## Given exercise:
Skip the pictures. Set down, word for word, the lines from the start of the material up to and including the line with "COL = SC.collection".

## Source material:
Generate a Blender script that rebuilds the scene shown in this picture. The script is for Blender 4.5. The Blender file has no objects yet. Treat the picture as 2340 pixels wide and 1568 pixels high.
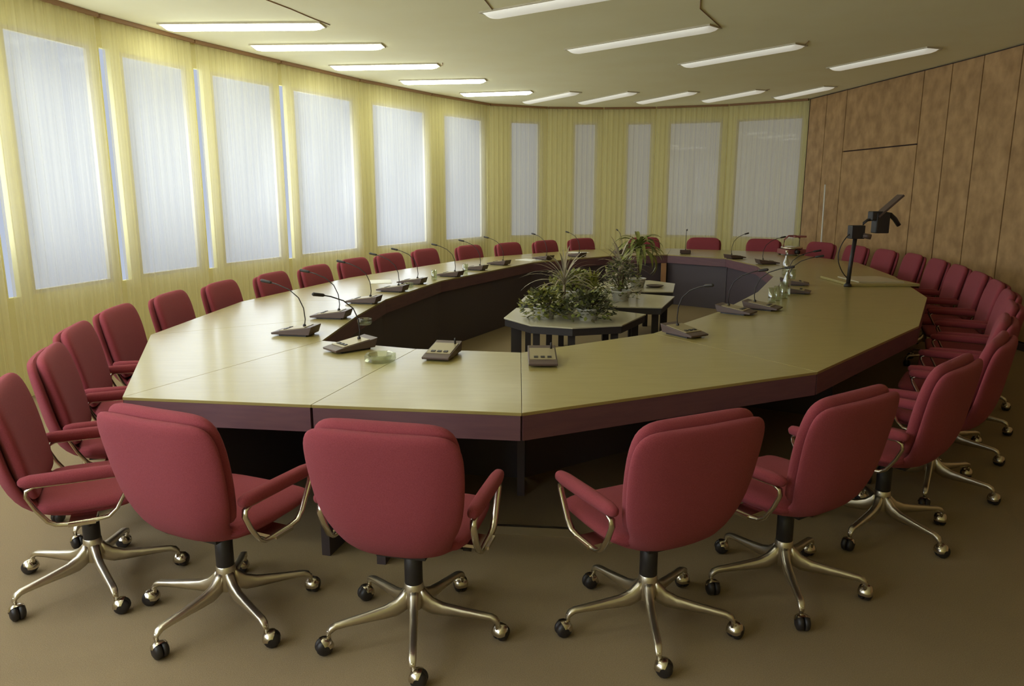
import bpy, math, random
from math import sin, cos, pi, radians, sqrt, atan2, hypot
from mathutils import Vector, Matrix
random.seed(7)
SC = bpy.context.scene
COL = SC.collection

# ------------------------------------------------------------------ camera
cam_d = bpy.data.cameras.new('camera')
cam_d.sensor_width = 36.0
cam_d.lens = 1700.0 * 36.0 / 2340.0
cam = bpy.data.objects.new('camera', cam_d)
cam.location = (0, 0, 1.6)
cam.rotation_euler = (radians(90 - 11.44), 0, 0)
COL.objects.link(cam)
SC.camera = cam

# ------------------------------------------------------------------ world, view
world = bpy.data.worlds.new('world')
SC.world = world
world.use_nodes = True
bg = world.node_tree.nodes['Background']
bg.inputs[0].default_value = (0.75, 0.85, 1.0, 1)
bg.inputs[1].default_value = 1.0
# overcast sky, brighter on the left side of the building than ahead and to the right
wn = world.node_tree
w_tc = wn.nodes.new('ShaderNodeTexCoord'); w_sep = wn.nodes.new('ShaderNodeSeparateXYZ'); w_rp = wn.nodes.new('ShaderNodeValToRGB')
w_mr = wn.nodes.new('ShaderNodeMapRange')
w_mr.inputs['From Min'].default_value = -0.16; w_mr.inputs['From Max'].default_value = 0.08
w_rp.color_ramp.elements[0].color = (0.50, 0.56, 0.68, 1)
w_rp.color_ramp.elements[1].color = (0.22, 0.21, 0.19, 1)
wn.links.new(w_tc.outputs['Generated'], w_sep.inputs[0]); wn.links.new(w_sep.outputs[0], w_mr.inputs[0])
wn.links.new(w_mr.outputs[0], w_rp.inputs[0]); wn.links.new(w_rp.outputs[0], bg.inputs[0])
SC.view_settings.view_transform = 'Standard'
SC.view_settings.look = 'None'
SC.view_settings.gamma = 1
SC.view_settings.use_curve_mapping = False
SC.view_settings.exposure = 0.0
SC.cycles.max_bounces = 10
SC.cycles.diffuse_bounces = 6
SC.cycles.transparent_max_bounces = 12
SC.cycles.sample_clamp_indirect = 6.0
SC.cycles.use_denoising = True

CEIL = 3.1
SILL, HEAD = 0.80, 2.84

# the room's outline: corners of the faceted curtain wall, then the panelled wall, then behind the camera
RW = [(-2.3, -1.4), (-2.75, 0.6), (-3.25, 2.1), (-3.68, 3.35), (-3.85, 4.45), (-3.80, 5.60), (-3.54, 6.78), (-3.19, 7.89),
      (-2.69, 9.09), (-2.06, 10.51), (-1.25, 12.00), (-0.38, 13.35), (0.64, 13.85), (1.65, 13.95), (2.58, 13.85),
      (3.76, 13.44), (4.84, 12.65), (5.19, 9.0), (5.33, 6.0), (5.36, 3.0), (5.30, -1.4)]
RCEN = Vector((0.9, 7.0))
# daylight outside each window bay, from the near left round to the far right (watts)
DAY = {0: 52, 1: 52, 2: 42, 3: 24, 4: 18, 5: 17, 6: 17, 7: 18, 8: 21, 9: 23, 10: 15, 11: 1.6, 12: 1.3, 13: 1.2, 14: 1.1, 15: 1.0}
LAMP_LEFT, LAMP_RIGHT = 14.0, 0.32

def bay(i):
    a, b = Vector(RW[i]), Vector(RW[i + 1])
    d = (b - a); L = d.length; d.normalize()
    n = Vector((-d.y, d.x))
    if n.dot(RCEN - a) > 0: n = -n
    return a, b, d, n, L      # n points outwards

for i, w in DAY.items():
    a, b, d, n, L = bay(i)
    ld = bpy.data.lights.new('daylight', 'AREA')
    ld.shape = 'RECTANGLE'; ld.size = L + 0.22; ld.size_y = 2.2
    ld.energy = w * (L + 0.22) / 1.15
    ld.color = (0.80, 0.88, 1.0) if i < 11 else (0.97, 0.95, 0.90)
    lo = bpy.data.objects.new('daylight', ld)
    c = (a + b) / 2 + n * 0.26
    lo.location = (c.x, c.y, (SILL + HEAD) / 2)
    inward = Vector((-n.x, -n.y, 0))
    lo.rotation_euler = inward.to_track_quat('-Z', 'Z').to_euler()
    COL.objects.link(lo)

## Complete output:
Generate a Blender script that rebuilds the scene shown in this picture. The script is for Blender 4.5. The Blender file has no objects yet. Treat the picture as 2340 pixels wide and 1568 pixels high.
import bpy, math, random
from math import sin, cos, pi, radians, sqrt, atan2, hypot
from mathutils import Vector, Matrix
random.seed(7)
SC = bpy.context.scene
COL = SC.collection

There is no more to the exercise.